The second feature from S. Craig Zahler, Brawl in Cell Block 99 is a grisly saga about a brick shithouse mechanic turned drugs courier fighting for the lives of his wife and unborn child. Sent down after a deal goes wrong, Bradley’s troubles are just beginning.
If 2015’s Bone Tomahawk, a Howard Hawks-type western spliced with a gore flick, was an ensemble piece, Zahler’s sophomore effort is a good old star vehicle. Yet the masterful storytelling, well-written characters, measured pacing and grotesque violence are very much carryovers, marking Zahler as one of those rare filmmakers whose artistry and vision has emerged on the screen fully-formed.
Brawl in Cell Block 99 begins as a realist tale depicting a working-class man in crisis and ends up an allegory about disenfranchisement. Frank Capra loved making pictures where the little guy triumphs against corrupt forces, whereas we all know in the real world they’re squashed like bugs. While Bradley (Vince Vaughan) is super-heroically impervious to pain, his economic status makes him vulnerable. With the American Dream having left him well and truly for dust, Bradley’s only option to provide the life he envisioned for himself and his wife (Jennifer Carpenter) is to sling dope for a cartel pal.
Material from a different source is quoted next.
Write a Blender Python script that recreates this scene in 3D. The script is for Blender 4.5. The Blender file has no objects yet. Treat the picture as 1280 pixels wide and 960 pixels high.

Over the course of two hours, the story slowly but surely meanders into thrilling pulp fiction waters. By the time we get to the brawl promised in the title, Zahler has pulled something of a miraculous magician’s trick. The world has shrunk considerably, the mood of claustrophobia like the perilous situation at the end of Bone Tomahawk. The film’s use of bleached out, desaturated colours – sea-sick greens, cobalt blues and phosphorus whites – is switched to sepulchral gloom, bordering on the Gothic.
Vaughn is outstanding as a human knuckleduster, and it’s a performance to match his sterling work as a gangster whose small-time empire crumbles before his eyes, in True Detective: Season Two. Bradley might be a walking-talking slab of granite who thinks nothing of scraping off a man’s face like he’s wiping shit off his boot heel, but he’s presented as a thoroughly moral chap in a world of absolute bastards. He’s the stock crime fiction figure (the dumb lug, usually a boxer, with a heart of gold, forced to take a dive so the gangster can get rich) reworked as a fella being robbed of his self-respect by powers who treat him with nothing but contempt. Big mistake.
In just two films, Zahler has announced himself as the heir to hombres such as Samuel Fuller, Don Siegel and Sam Peckinpah. These master craftsmen took generic material and made it their own, delivering pulpy goodness with a sense of poetry. Brawl in Cell Block 99 is a requiem for the workingman, brilliantly crafted and suitably savage.